Along this walk we have a collection of dwarf trees in pots. These give something of the appearance of bonsais but are really selections of various trees that happen to be very, very dwarf and do quite well in pots. Ours are placed on handsome bluestone pedestals and sit quite happily in amongst the shrubs. 

The peony pavilion

The pavilion is a small but elaborate brick building with room for two to sit and admire the view and admire the collection of hostas mainly growing in pots to each side. This is a pleasantly shady spot and ideal for hostas and other woodlanders such as epimediums, ligularias, various ferns, and the very architectural and rare, Paris polyphylla

Further down the slope, you'll find a pair of golden fastigiate beech, Fagus sylvatica ‘Dawyck Gold’, and around these a collection of American tree peonies in yellows and oranges and flame colours. 

The quadrangle and the marquee lawn

 The Quadrangle holds a collection of topiary box, with many different species and selections of box treated in quite a few different ways. 

To the east of the quadrangle, down a set of curving brick steps, there is a small formal space largely occupied by a marquee, used occasionally for weddings and other events. To the left is a border of shade-loving shrubs, hydrangeas and the like, while to the right is a border of sun lovers, roses and a couple of the new and very handsome Itoh peonies which flower spectacularly late spring to early summer. 

The copper beech walk

These trees date back to Jim Woolrich’s flower farm, planted in the 1950s to supply foliage to the flower markets, the trees climbed every few years and were cut back, with foliage used as ‘filler material’ for flower arrangements. This walk is beautiful at any time of the year however particularly in October as the beeches leaf out.

At the end of the beech, the path curves around a magnificent Acer cappadocicumwhere you'll find other historic plants including the colossal Magnolia denudata. This is another of our Yokohama plants and has now reached dimensions which make it the finest and largest specimen of this species in this country, every August it covers itself with thousands of creamy-white chalice-shaped flowers. 
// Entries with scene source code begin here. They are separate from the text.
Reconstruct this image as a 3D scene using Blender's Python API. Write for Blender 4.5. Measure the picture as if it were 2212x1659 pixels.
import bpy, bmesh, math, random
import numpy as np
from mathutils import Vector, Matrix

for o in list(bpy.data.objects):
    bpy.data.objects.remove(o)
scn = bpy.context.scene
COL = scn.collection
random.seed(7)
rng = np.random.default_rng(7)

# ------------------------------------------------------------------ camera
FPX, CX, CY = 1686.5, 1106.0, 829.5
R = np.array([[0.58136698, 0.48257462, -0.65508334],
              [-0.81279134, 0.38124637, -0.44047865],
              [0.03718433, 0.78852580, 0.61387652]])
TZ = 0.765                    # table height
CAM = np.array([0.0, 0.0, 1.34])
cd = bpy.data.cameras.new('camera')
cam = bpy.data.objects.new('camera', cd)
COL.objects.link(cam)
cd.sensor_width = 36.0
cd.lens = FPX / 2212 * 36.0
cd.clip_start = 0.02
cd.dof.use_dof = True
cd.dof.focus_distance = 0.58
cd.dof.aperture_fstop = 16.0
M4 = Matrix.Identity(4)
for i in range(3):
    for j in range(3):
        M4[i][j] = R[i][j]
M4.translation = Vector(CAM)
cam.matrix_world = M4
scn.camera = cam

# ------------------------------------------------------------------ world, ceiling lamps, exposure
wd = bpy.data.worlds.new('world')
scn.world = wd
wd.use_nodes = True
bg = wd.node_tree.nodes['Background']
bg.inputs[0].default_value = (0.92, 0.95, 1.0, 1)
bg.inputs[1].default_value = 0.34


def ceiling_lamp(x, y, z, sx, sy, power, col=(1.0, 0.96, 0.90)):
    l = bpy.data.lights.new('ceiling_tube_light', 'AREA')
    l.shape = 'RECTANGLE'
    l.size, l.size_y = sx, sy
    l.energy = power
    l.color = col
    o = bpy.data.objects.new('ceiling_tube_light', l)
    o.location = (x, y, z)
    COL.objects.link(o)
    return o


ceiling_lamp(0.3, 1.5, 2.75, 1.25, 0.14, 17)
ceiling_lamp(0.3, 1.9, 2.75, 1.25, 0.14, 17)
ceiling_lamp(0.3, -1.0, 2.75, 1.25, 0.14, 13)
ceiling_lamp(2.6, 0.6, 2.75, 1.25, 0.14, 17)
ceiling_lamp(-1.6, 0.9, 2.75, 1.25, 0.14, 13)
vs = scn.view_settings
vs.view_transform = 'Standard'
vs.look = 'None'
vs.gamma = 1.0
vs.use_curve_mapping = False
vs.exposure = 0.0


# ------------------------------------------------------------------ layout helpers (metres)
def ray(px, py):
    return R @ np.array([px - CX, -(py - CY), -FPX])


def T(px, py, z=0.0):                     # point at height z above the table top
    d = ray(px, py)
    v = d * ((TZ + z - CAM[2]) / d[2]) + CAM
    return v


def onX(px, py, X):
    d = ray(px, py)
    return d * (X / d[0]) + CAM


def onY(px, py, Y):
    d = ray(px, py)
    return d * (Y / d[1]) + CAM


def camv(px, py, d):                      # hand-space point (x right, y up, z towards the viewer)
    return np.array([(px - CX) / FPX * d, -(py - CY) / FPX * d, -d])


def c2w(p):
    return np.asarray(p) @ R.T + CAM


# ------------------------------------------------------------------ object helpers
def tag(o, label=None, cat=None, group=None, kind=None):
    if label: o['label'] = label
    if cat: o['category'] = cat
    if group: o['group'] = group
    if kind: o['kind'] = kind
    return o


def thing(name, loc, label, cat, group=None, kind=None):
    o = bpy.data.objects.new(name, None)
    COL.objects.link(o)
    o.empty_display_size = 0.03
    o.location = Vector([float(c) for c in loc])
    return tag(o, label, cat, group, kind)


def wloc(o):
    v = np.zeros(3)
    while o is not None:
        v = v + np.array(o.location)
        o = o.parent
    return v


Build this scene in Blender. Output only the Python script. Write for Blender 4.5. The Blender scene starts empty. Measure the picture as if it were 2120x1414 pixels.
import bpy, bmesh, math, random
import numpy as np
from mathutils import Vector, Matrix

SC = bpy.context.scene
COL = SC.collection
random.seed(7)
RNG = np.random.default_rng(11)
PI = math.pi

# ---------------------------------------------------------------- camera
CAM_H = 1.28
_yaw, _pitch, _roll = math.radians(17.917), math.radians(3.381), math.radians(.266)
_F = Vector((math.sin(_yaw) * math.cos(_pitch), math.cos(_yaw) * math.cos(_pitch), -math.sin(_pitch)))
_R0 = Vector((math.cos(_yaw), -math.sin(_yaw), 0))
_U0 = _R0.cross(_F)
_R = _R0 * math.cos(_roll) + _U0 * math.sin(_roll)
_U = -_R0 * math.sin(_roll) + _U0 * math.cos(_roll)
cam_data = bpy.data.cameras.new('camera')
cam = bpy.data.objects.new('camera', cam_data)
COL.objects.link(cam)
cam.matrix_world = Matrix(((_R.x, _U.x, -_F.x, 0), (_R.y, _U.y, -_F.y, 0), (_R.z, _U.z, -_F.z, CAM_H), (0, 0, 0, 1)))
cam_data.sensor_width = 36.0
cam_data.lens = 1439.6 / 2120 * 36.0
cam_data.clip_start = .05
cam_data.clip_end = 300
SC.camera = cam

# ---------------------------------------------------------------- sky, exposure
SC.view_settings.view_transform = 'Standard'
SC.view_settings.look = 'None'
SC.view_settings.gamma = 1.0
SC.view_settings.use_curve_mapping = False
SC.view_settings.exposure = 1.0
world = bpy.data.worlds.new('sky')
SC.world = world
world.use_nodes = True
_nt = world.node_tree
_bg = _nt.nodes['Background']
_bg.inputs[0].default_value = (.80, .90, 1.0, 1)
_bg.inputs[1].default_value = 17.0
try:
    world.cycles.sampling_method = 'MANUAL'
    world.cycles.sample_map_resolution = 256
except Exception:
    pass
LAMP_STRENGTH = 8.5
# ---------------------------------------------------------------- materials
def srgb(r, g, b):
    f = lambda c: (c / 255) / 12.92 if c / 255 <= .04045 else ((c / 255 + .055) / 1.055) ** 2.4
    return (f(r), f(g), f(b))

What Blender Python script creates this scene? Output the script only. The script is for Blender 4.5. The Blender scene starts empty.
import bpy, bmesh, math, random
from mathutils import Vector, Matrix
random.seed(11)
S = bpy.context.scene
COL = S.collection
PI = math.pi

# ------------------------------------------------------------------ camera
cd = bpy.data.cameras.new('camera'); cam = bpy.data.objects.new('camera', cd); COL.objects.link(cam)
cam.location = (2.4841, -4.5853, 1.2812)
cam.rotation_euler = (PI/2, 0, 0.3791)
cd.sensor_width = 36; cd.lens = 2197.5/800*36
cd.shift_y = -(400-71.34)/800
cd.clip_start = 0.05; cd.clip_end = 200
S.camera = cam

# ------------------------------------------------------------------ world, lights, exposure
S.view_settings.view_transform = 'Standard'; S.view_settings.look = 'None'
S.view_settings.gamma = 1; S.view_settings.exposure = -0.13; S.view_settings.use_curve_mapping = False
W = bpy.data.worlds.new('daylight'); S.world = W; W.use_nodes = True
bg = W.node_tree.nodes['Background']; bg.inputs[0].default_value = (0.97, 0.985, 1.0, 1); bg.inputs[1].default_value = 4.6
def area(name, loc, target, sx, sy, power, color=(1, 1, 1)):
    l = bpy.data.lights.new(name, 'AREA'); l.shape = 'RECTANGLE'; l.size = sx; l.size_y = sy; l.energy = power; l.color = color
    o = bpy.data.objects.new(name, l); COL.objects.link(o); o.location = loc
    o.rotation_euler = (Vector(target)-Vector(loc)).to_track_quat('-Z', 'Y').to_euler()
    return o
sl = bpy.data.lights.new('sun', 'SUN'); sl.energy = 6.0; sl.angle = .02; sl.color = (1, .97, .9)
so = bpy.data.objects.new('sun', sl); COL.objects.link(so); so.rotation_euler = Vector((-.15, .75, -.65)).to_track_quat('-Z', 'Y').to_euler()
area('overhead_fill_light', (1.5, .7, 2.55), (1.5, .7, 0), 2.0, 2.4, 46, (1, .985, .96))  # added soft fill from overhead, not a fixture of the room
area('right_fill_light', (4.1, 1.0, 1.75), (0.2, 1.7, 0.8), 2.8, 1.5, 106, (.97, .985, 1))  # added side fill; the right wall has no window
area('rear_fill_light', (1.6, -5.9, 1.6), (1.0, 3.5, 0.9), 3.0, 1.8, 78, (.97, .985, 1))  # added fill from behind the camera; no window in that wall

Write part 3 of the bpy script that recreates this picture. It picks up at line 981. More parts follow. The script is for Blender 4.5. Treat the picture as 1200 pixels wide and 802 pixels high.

The upper and lower meadows

 Cloudehill inherited these glorious bulb meadows from Woolrich times. Jim imported bulbs from Holland in the 1930s, with the bulbs being planted and used for the cut flower markets every spring. Those bulbs robust enough to settle down and naturalise have now had nearly 90 years to do so, and consequently they appear very natural in their surrounds.